TASK TO COMPLETE
From the listing below, pull out all lines with "scene" in them.

INFORMATION PROVIDED

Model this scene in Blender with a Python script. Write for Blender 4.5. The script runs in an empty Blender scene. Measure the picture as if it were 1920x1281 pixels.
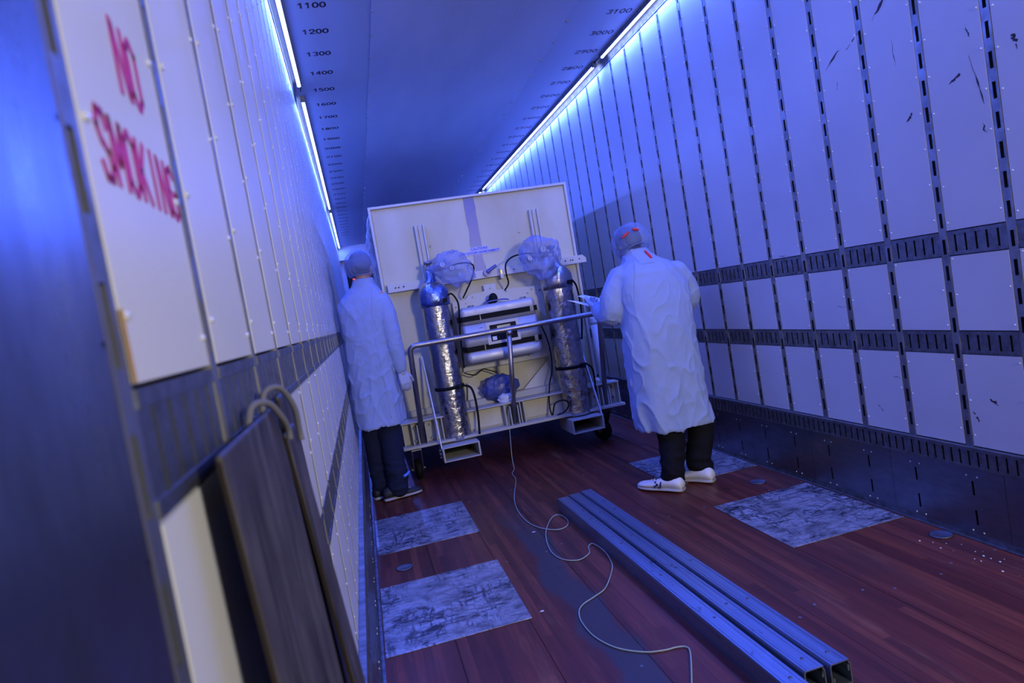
import bpy, bmesh, math, random
from mathutils import Vector, Matrix, noise
random.seed(7)
PI = math.pi
sc = bpy.context.scene
COL = sc.collection
W, H = 2.5, 3.17            # inner width and height of the trailer
Y_REAR, Y_FRONT = -0.35, 15.9

# ------------------------------------------------------------ camera, world, lights, exposure
cam_d = bpy.data.cameras.new('camera')
cam = bpy.data.objects.new('camera', cam_d)
COL.objects.link(cam)
_r = Vector((0.96005083, -0.22463308, -0.16686039))
_u = Vector((0.17599194, 0.02111455, 0.98416513))
_f = Vector((0.21755286, 0.97421464, -0.05980465))
cam.matrix_world = Matrix(((_r.x, _u.x, -_f.x, 0.1623), (_r.y, _u.y, -_f.y, 0.0), (_r.z, _u.z, -_f.z, 1.3038), (0, 0, 0, 1)))
cam_d.sensor_width = 36.0
cam_d.lens = 1244.74 / 1920 * 36
cam_d.clip_start = 0.02
cam_d.dof.use_dof = True
cam_d.dof.focus_distance = 4.3
cam_d.dof.aperture_fstop = 4.5
sc.camera = cam
sc.view_settings.view_transform = 'Standard'
sc.view_settings.look = 'None'
sc.view_settings.exposure = 0.0
sc.view_settings.gamma = 1.0
sc.view_settings.use_curve_mapping = False

world = bpy.data.worlds.new('world'); sc.world = world
world.use_nodes = True
bg = world.node_tree.nodes['Background']
bg.inputs[0].default_value = (1.0, 0.88, 0.80, 1)      # neutral hall light entering through the open rear door
bg.inputs[1].default_value = 0.022

def area(name, loc, rot, sx, sy, energy, color, portal=False):
    l = bpy.data.lights.new(name, 'AREA'); l.shape = 'RECTANGLE'; l.size = sx; l.size_y = sy
    l.energy = energy; l.color = color
    if portal: l.cycles.is_portal = True
    o = bpy.data.objects.new(name, l); COL.objects.link(o); o.location = loc; o.rotation_euler = rot
    return o
# portal over the open rear doorway: only guides sampling of the world light
area('rear_door_portal', (W/2, Y_REAR - 0.02, H/2), (PI/2, 0, 0), W, H, 1.0, (1, 1, 1), portal=True)
# floodlight standing in the hall behind the trailer, to the right of the open doors
hall = area('hall_floodlight', (2.25, -2.0, 2.15), (0, 0, 0), 0.6, 0.6, 122.0, (1.0, 0.93, 0.83))
hall.rotation_euler = (Vector((.9, 5.5, 1.0)) - hall.location).to_track_quat('-Z', 'Y').to_euler()
LED_COL = (0.048, 0.115, 1.0)
LED_W_PER_M = 16.0
SEG_L = [(-0.30, 0.16), (1.30, 5.20), (5.52, 10.46), (10.76, 15.54)]
SEG_R = [(-0.30, 0.02), (1.30, 5.16), (5.34, 10.46), (10.66, 15.54)]
for side, segs in ((0, SEG_L), (1, SEG_R)):
    for (a, b) in segs[1:]:
        x = 0.05 if side == 0 else W - 0.05
        area('led_strip_light', (x, (a + b)/2, 3.118), (0, (-0.25 if side == 0 else 0.25), 0), 0.022, b - a, LED_W_PER_M*(b - a), LED_COL)

# ------------------------------------------------------------ helpers
def tag(o, label=None, cat=None, group=None, kind=None):
    if label: o['label'] = label
    if cat: o['category'] = cat
    if group: o['group'] = group
    if kind: o['kind'] = kind
    return o
def empty(name, loc, label, cat, group=None, rz=0):
    o = bpy.data.objects.new(name, None); COL.objects.link(o)
    o.location = loc; o.rotation_euler = (0, 0, rz); o.empty_display_size = 0.1
    return tag(o, label, cat, group)
def link(name, me, parent=None, loc=(0, 0, 0), rot=(0, 0, 0)):
    o = bpy.data.objects.new(name, me); COL.objects.link(o)
    o.location = loc; o.rotation_euler = rot
    if parent: o.parent = parent
    return o

class MB:
    """collects geometry in parent-local coordinates"""
    def __init__(s): s.v = []; s.f = []; s.sm = []
    def add(s, vs, fs, smooth=False):
        n = len(s.v); s.v += [tuple(v) for v in vs]; s.f += [tuple(i + n for i in f) for f in fs]; s.sm += [smooth]*len(fs)
        return s
    def box(s, a, b, M=None):
        x0, x1 = sorted((a[0], b[0])); y0, y1 = sorted((a[1], b[1])); z0, z1 = sorted((a[2], b[2]))
        vs = [Vector(p) for p in ((x0,y0,z0),(x1,y0,z0),(x1,y1,z0),(x0,y1,z0),(x0,y0,z1),(x1,y0,z1),(x1,y1,z1),(x0,y1,z1))]
        if M: vs = [M @ v for v in vs]
        return s.add(vs, [(3,2,1,0),(4,5,6,7),(0,1,5,4),(1,2,6,5),(2,3,7,6),(3,0,4,7)])
    def bar(s, p, q, w, t, up=(0, 0, 1)):
        p = Vector(p); q = Vector(q); d = (q - p).normalized(); u = Vector(up); r = d.cross(u).normalized(); u = r.cross(d)
        vs = []
        for c in (p, q):
            for (i, j) in ((-1,-1),(1,-1),(1,1),(-1,1)): vs.append(c + r*(i*w/2) + u*(j*t/2))
        return s.add(vs, [(3,2,1,0),(4,5,6,7),(0,1,5,4),(1,2,6,5),(2,3,7,6),(3,0,4,7)])
    def prism(s, poly, dvec):
        """extrude planar polygon (3d points) along dvec"""
        n = len(poly); d = Vector(dvec); vs = [Vector(p) for p in poly] + [Vector(p) + d for p in poly]
        fs = [tuple(range(n))[::-1], tuple(range(n, 2*n))] + [(i, (i+1) % n, n+(i+1) % n, n+i) for i in range(n)]
        return s.add(vs, fs)
    def tube(s, pts, r, n=8, cap=True, closed=False):
        pts = [Vector(p) for p in pts]; m = len(pts); rs = r if isinstance(r, (list, tuple)) else [r]*m
        vs = []; prev = None
        for i, p in enumerate(pts):
            if closed: d = pts[(i+1) % m] - pts[i-1]
            else: d = pts[min(i+1, m-1)] - pts[max(i-1, 0)]
            d.normalize()
            if prev is None:
                a = Vector((0,0,1)) if abs(d.z) < .9 else Vector((1,0,0)); u = d.cross(a).normalized()
            else:
                u = prev - d*prev.dot(d)
                u = u.normalized() if u.length > 1e-6 else d.orthogonal().normalized()
            prev = u; w = d.cross(u)
            for k in range(n):
                t = 2*PI*k/n; vs.append(p + (u*math.cos(t) + w*math.sin(t))*rs[i])
        fs = []
        for i in range(m if closed else m-1):
            j = (i+1) % m
            for k in range(n): fs.append((i*n+k, i*n+(k+1) % n, j*n+(k+1) % n, j*n+k))
        s.add(vs, fs, True)
        if cap and not closed:
            b = len(s.v) - len(vs)
            s.f += [tuple(b+k for k in range(n))[::-1], tuple(b+(m-1)*n+k for k in range(n))]; s.sm += [False, False]
        return s
    def cyl(s, p, q, r, n=12): return s.tube([p, q], r, n)
    def lathe(s, prof, n=24, c=(0,0,0), fn=None, M=None):
        """prof: list of (r, z) about vertical axis; fn(theta, z, r)->r"""
        vs = []
        for (r, z) in prof:
            for k in range(n):
                t = 2*PI*k/n; rr = fn(t, z, r) if fn else r
                v = Vector((c[0]+rr*math.cos(t), c[1]+rr*math.sin(t), c[2]+z))
                vs.append(M @ v if M else v)
        m = len(prof); fs = []
        for i in range(m-1):
            for k in range(n): fs.append((i*n+k, i*n+(k+1) % n, (i+1)*n+(k+1) % n, (i+1)*n+k))
        s.add(vs, fs, True); b = len(s.v) - len(vs)
        s.f += [tuple(b+k for k in range(n))[::-1], tuple(b+(m-1)*n+k for k in range(n))]; s.sm += [False, False]
        return s
    def sphere(s, c, r, n=12, m=8, M=None):
        rr = r if isinstance(r, (list, tuple)) else (r, r, r); vs = [Vector((0,0,-1))]; fs = []
        for i in range(1, m):
            a = -PI/2 + PI*i/m
            for k in range(n):
                t = 2*PI*k/n; vs.append(Vector((math.cos(a)*math.cos(t), math.cos(a)*math.sin(t), math.sin(a))))
        vs.append(Vector((0,0,1)))
        for k in range(n): fs.append((0, 1+(k+1) % n, 1+k))
        for i in range(m-2):
            for k in range(n): a = 1+i*n; fs.append((a+k, a+(k+1) % n, a+n+(k+1) % n, a+n+k))
        a = 1+(m-2)*n; L = len(vs)-1
        for k in range(n): fs.append((a+k, a+(k+1) % n, L))
        vs = [Vector((v.x*rr[0], v.y*rr[1], v.z*rr[2])) for v in vs]
        vs = [(M @ v if M else v) + Vector(c) for v in vs]
        return s.add(vs, fs, True)
    def mesh(s, name, m=None):
        me = bpy.data.meshes.new(name); me.from_pydata([tuple(v) for v in s.v], [], s.f)
        me.polygons.foreach_set('use_smooth', s.sm); me.update()
        if m: me.materials.append(m)
        return me
    def build(s, name, m, parent=None, loc=(0,0,0), rot=(0,0,0), bevel=0):
        o = link(name, s.mesh(name, m), parent, loc, rot)
        if bevel:
            md = o.modifiers.new('bevel', 'BEVEL'); md.width = bevel; md.segments = 2; md.limit_method = 'ANGLE'
        return o

def bake(o, mods=True):
    """apply the modifiers of o into its mesh"""
    dg = bpy.context.evaluated_depsgraph_get(); dg.update()
    me = bpy.data.meshes.new_from_object(o.evaluated_get(dg))
    mats = [x for x in o.data.materials]; o.modifiers.clear(); o.data = me
    if not me.materials:
        for x in mats: me.materials.append(x)
    me.polygons.foreach_set('use_smooth', [True]*len(me.polygons))
    return o
def remesh(o, vox, smooth=6, fac=0.5):
    md = o.modifiers.new('r', 'REMESH'); md.mode = 'VOXEL'; md.voxel_size = vox; md.use_smooth_shade = True
    if smooth:
        s = o.modifiers.new('s', 'SMOOTH'); s.iterations = smooth; s.factor = fac
    return bake(o)
def displace(o, fn):
    """move verts along their normals by fn(co, normal)"""
    me = o.data; ns = [v.normal.copy() for v in me.vertices]
    for v, n in zip(me.vertices, ns): v.co = v.co + n*fn(v.co, n)
    me.update()
def smoothstep(a, b, x):
    t = max(0.0, min(1.0, (x-a)/(b-a))); return t*t*(3-2*t)
def catmull(pts, k=6, closed=False):
    pts = [Vector(p) for p in pts]; n = len(pts); out = []
    for i in range(n if closed else n-1):
        g = lambda j: pts[j % n] if closed else pts[max(0, min(n-1, j))]
        p0, p1, p2, p3 = g(i-1), g(i), g(i+1), g(i+2)
        for s in range(k):
            t = s/k
            out.append(0.5*((2*p1) + (p2-p0)*t + (2*p0-5*p1+4*p2-p3)*t*t + (3*p1-p0-3*p2+p3)*t**3))
    if not closed: out.append(pts[-1])
    return out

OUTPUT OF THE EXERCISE
Model this scene in Blender with a Python script. Write for Blender 4.5. The script runs in an empty Blender scene. Measure the picture as if it were 1920x1281 pixels.
sc = bpy.context.scene